According to the Star-Bulletin, attorney general Mark Bennett said he was disappointed because the debt has been owed for 30 years and the state had negotiated with OHA for four years. "The senators have chosen to reject it. I hope the bill can be revived, but if it isn't, the responsibility for this issue is where it started under the state Constitution—with the Legislature, and I hope the Legislature will resolve it."

The deal on the table would have exchanged $187 million in state-owned land and $13 million in cash to irrevocably settle the dispute. There would also be a second set of revenues, an annual cash settlement of $15 million, which would eliminate the 20 percent rule originally agreed upon in 1978 and instead guarantee OHA the fixed sum.

If the state did not pay, OHA could sue. OHA also retained the right to ask the state for larger payment in the future if revenues from the land trust increase. According to a Ward Research survey of 500 people, 100 of who were native Hawaiian, 51 percent of Hawaiians felt that $15 million is too little.

What is the ceded lands bill?

When the Hawaiian monarchy was annexed by the United States in 1898, the national debt of Hawaii was $200,000. In exchange for covering that debt, the State was granted the monarchy's public lands, or ceded lands, totaling about 1.2 million acres.

In 1978, when the office of Hawaiian Affairs was created by the Legislature, it was promised 20 percent of revenues from the public land trust. That promise was made into law in 1980.

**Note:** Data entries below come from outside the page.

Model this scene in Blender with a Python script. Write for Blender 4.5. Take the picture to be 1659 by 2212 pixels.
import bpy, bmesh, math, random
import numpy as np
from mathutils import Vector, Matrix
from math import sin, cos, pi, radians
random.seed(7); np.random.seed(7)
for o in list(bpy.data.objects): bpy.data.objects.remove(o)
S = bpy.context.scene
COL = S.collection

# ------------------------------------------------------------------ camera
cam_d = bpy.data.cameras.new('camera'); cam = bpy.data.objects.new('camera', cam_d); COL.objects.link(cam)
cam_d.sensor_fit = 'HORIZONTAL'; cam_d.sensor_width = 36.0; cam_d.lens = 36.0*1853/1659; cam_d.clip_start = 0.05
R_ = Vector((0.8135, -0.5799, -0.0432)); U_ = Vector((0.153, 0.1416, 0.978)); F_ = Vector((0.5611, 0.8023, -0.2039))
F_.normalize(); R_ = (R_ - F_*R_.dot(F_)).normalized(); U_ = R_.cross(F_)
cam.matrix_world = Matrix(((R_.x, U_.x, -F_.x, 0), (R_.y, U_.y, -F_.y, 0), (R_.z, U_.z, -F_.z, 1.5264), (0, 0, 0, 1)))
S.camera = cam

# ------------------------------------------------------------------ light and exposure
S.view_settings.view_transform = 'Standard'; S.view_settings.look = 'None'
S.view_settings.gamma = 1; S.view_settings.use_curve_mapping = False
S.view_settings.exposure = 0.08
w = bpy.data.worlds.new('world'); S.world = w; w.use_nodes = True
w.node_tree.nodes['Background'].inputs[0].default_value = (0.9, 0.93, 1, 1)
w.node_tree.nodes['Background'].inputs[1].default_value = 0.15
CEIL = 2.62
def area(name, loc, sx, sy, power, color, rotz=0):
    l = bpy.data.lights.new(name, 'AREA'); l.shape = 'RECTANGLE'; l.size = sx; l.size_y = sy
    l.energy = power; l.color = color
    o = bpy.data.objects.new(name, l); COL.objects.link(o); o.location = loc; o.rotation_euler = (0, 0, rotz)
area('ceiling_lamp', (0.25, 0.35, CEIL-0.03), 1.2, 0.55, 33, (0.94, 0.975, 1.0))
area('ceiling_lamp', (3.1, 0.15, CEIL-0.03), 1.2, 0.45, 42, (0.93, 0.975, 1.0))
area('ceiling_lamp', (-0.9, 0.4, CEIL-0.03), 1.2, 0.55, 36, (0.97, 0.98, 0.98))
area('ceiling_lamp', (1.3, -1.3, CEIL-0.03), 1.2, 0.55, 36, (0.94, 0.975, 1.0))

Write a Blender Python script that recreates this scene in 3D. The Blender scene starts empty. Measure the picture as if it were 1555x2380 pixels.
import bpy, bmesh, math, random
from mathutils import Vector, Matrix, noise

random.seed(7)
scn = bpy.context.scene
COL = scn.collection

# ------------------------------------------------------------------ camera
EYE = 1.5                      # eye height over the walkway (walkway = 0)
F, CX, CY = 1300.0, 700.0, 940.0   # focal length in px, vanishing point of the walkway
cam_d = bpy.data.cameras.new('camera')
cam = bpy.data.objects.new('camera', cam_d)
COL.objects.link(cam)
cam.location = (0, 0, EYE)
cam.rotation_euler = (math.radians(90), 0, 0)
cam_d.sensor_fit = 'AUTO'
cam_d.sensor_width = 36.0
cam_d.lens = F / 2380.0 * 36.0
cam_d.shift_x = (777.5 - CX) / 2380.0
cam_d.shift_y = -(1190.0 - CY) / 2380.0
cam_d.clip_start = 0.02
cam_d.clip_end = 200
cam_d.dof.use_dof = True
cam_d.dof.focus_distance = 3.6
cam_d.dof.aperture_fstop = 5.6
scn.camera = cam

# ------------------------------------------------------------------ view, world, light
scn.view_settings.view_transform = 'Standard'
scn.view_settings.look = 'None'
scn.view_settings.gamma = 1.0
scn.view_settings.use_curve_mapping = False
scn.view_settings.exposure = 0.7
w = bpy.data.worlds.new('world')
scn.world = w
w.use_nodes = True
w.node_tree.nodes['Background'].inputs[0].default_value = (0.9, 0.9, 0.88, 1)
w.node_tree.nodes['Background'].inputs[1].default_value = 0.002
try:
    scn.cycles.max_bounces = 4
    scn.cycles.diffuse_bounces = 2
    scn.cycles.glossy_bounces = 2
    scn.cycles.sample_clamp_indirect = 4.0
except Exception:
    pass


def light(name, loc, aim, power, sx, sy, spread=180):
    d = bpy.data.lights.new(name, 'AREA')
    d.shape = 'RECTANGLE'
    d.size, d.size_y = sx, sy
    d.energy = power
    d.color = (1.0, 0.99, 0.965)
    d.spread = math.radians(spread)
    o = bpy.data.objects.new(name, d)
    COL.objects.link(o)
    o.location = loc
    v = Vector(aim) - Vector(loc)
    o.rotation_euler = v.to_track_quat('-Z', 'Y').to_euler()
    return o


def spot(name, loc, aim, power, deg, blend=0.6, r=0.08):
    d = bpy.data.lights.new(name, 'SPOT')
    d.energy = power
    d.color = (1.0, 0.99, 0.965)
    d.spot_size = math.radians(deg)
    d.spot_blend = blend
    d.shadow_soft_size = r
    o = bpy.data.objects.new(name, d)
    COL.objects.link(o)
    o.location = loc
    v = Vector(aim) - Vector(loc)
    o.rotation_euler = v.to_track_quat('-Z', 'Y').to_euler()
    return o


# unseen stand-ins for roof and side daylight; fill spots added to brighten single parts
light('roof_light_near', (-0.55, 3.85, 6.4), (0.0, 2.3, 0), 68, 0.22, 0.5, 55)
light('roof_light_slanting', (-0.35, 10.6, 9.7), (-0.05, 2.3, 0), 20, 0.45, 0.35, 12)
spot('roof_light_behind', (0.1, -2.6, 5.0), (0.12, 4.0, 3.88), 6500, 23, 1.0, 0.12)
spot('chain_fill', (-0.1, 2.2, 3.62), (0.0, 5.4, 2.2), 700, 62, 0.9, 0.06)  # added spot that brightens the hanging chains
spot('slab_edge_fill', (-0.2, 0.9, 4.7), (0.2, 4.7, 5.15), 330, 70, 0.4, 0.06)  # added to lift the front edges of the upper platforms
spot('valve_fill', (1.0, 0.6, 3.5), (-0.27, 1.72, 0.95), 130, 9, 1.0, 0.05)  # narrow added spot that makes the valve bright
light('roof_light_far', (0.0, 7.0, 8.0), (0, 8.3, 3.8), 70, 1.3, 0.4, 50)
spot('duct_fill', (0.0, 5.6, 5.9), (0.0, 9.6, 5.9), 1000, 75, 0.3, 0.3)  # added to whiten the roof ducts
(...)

The state paid some monies to OHA from that start date but the payment fizzled out because the amount was disputed. In 1993, Congress apologized for U.S. participation in the illegal overthrow of the Kingdom of Hawaii, and acknowledged that the land was taken without consent or compensation to native Hawaiian people.

As no inventory of the ceded lands exists at this point, there is virtually no way to tell how much money the state owes to OHA, which is the root of the current dispute.

According to a survey done at the request of OHA by Ward Research, 62 percent of 100 Hawaiians surveyed felt that the cash-and-land value of $200 million is too little for what is owed OHA to cover the years since it was established in 1978. The survey was sent to 500 people, 100 of who claimed Hawaiian ancestry. Four percent of those people thought the settlement was too much.